SS: Maryam Akbarii was stoned to death, so the pile of stones in that work references her death and the spectatorship that comes into stoning. There is actually a guide for how to stone someone correctly, which is issued by the republic for citizens to read. It contains diagrams of different sizes of rocks, explaining why you shouldn’t use a rock that is too big, because it means that the victim will die too fast, and why you shouldn’t use one that is too small, because it won’t hurt enough or cause enough injury.
RM: Given the gravity of the subject matter, do you have specific expectations of what you want viewers to take from To Oblivion, and how you want them to act on seeing the show?
SS: I don’t really think about my work as educational, but about bringing awareness to the fact that this is happening somewhere, and it is real. I think of it more like reconditioning. What are we in the west conditioned to be interested in? What events do we want to learn or read about?
RM: Has the art world provided a useful platform for the issues you want to raise?

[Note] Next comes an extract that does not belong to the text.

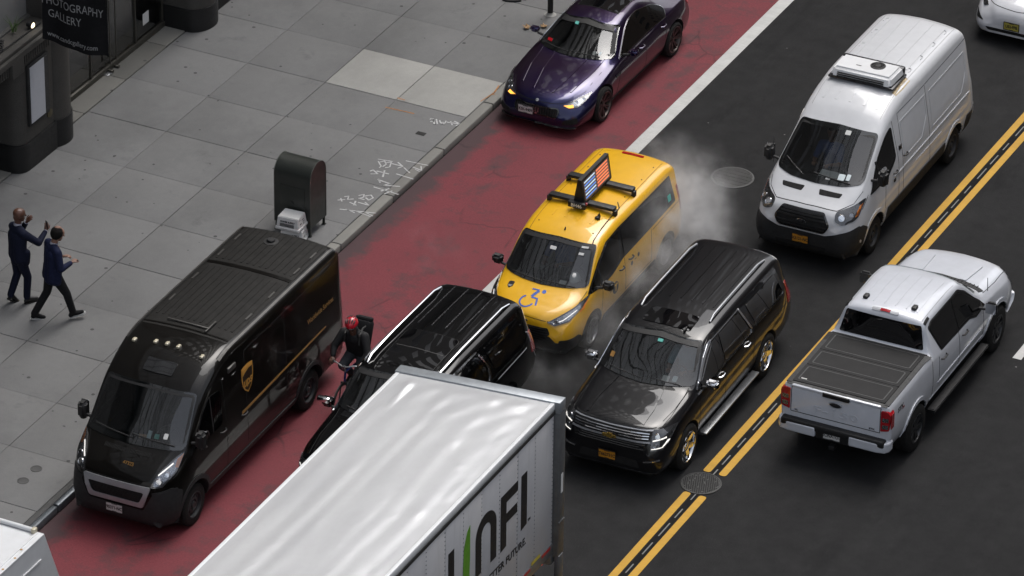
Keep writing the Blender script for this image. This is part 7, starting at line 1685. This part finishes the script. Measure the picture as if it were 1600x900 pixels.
def hand(wrist, d, up, side, curl=.5, s=1.0, spread=.12):
    """chains of a hand: palm and five separate bent fingers. d: palm direction, up: back of the hand, side: towards the thumb"""
    d = Vector(d).normalized(); up = Vector(up); up = (up-d*up.dot(d)).normalized(); sd_ = d.cross(up).normalized()
    if sd_.dot(Vector(side)) < 0: sd_ = -sd_
    w = Vector(wrist); ch = []
    for k, (o, L, r) in enumerate(((.030, .070, .0092), (.011, .078, .0095), (-.009, .073, .0090), (-.028, .058, .0080))):
        root = w+d*.082*s+sd_*o*s; base = w+d*.02*s+sd_*o*.7*s
        dirs = []; a = curl*.6; p = root; pts = [(base, .0145*s), (root, .0125*s)]
        for seg in (.45, .32, .26):
            dd = (d*math.cos(a)-up*math.sin(a)+sd_*spread*(o*18)).normalized(); p = p+dd*L*seg*s; pts.append((p.copy(), r*s*(1 if seg > .4 else .88))); a += curl*1.1
        ch.append(pts)
    tb = w+d*.03*s+sd_*.03*s; t1 = tb+(d*.55+sd_*.75-up*.25).normalized()*.035*s; t2 = t1+(d*.85+sd_*.35-up*.35).normalized()*.03*s; t3 = t2+(d*.9-up*.4).normalized()*.022*s
    ch.append([(w+d*.012*s, .017*s), (tb, .0145*s), (t1, .0115*s), (t2, .0102*s), (t3, .0085*s)])
    ch.append([(w-d*.03*s, .024*s), (w, .023*s), (w+d*.04*s, .024*s)])
    return ch
def shoe(parent, pos, yaw, pitch, mat='leather', sole='leather', name='shoe', L=.29):
    M = Matrix.Translation(pos) @ Matrix.Rotation(yaw, 4, 'Z') @ Matrix.Rotation(pitch, 4, 'X')   # toe along -Y; origin at the heel bottom
    m = MB(); out = [(0, .035), (.032, .02), (.040, -.04), (.036, -.11), (.048, -.18), (.042, -.235), (.018, -.262), (-.012, -.262), (-.036, -.235), (-.044, -.18), (-.034, -.11), (-.038, -.04), (-.030, .02)]
    m.prism(out, 0, .026, 'XY', M=M); s_ = m.build('sole', sole, parent, 40)
    ch = [[((0, -.0, .055), .040), ((0, -.03, .085), .046), ((0, -.09, .07), .042), ((0, -.15, .050), .040), ((0, -.205, .042), .034)]]
    ch = [[(M @ Vector(p), r) for p, r in c] for c in ch]
    o = blob(name, mat, parent, ch, .011, 3); s_.parent = o; return o
def head(chains, ells, neck, top, face, r=.098):
    """adds skull, jaw, nose, ears and neck. face: unit direction the face looks; top: unit up axis of the head; neck: base of the neck"""
    f = Vector(face).normalized(); u = Vector(top).normalized(); f = (f-u*f.dot(u)).normalized(); s_ = f.cross(u)
    c = Vector(neck)+u*.185+f*.012
    chains.append([(Vector(neck)-u*.03, .062), (Vector(neck)+u*.09, .056)])
    chains.append([(c+u*.02-f*.014, r*.97), (c+u*.025+f*.022, r*.90)]); chains.append([(c-u*.045+f*.035, .062), (c-u*.085+f*.055, .040), (c-u*.098+f*.068, .028)])
    chains.append([(c-u*.05-f*.03, .07), (c-u*.1-f*.02, .055)])
    chains.append([(c+f*.098+u*.012, .009), (c+f*.118-u*.022, .014)])
    for q in (1, -1):
        chains.append([(c+s_*q*.084-f*.004+u*.016, .014), (c+s_*q*.090-f*.010-u*.012, .016), (c+s_*q*.083-f*.002-u*.032, .010)])
        chains.append([(c+f*.085+s_*q*.034+u*.03, .016), (c+f*.088+s_*q*.012+u*.032, .015)])       # brow
    chains.append([(c+f*.094-u*.058+s_*.018, .009), (c+f*.097-u*.058-s_*.018, .009)])                  # mouth
    return c, f, u, s_
def eyes(parent, c, f, u, s_):
    m = MB()
    for q in (1, -1):
        bm = bmesh.new(); bmesh.ops.create_uvsphere(bm, u_segments=10, v_segments=8, radius=.011); m.bm(bm, 0, Matrix.Translation(c+f*.088+s_*q*.032+u*.008), True)
    m.build('eyes', 'eye', parent)
MAT['eye'] = plain('eye', (.08, .06, .05), .2)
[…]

SS: In the United States, the hardest thing for me is finding people who are interested in the art world who are willing to talk about politics. Often work is so aestheticised, and people just want to sell, and it is hard to think about how my work functions commercially. Does someone really want to buy an image of an executed woman and hang it in their home? Museums have been great, because they are much more willing to take risks – they don’t have to deal in the same way with the potential for commercial failure.
I think it is easy for people to talk about the work academically, in the sense that there is so much history that it points at and picks up on, so it generates content in that regard. Perhaps this also has something to do with the fact that there aren't that many Iranian artists who are as outwardly political as me, because they are afraid, and also because a lot of them still want to go back to Iran. I know I burned my bridges. Too bad, so sad, at this point. I just have to come to terms with it.
• Sheida Soleimani: To Oblivion is at the Edel Assanti Gallery, London, until 18 February.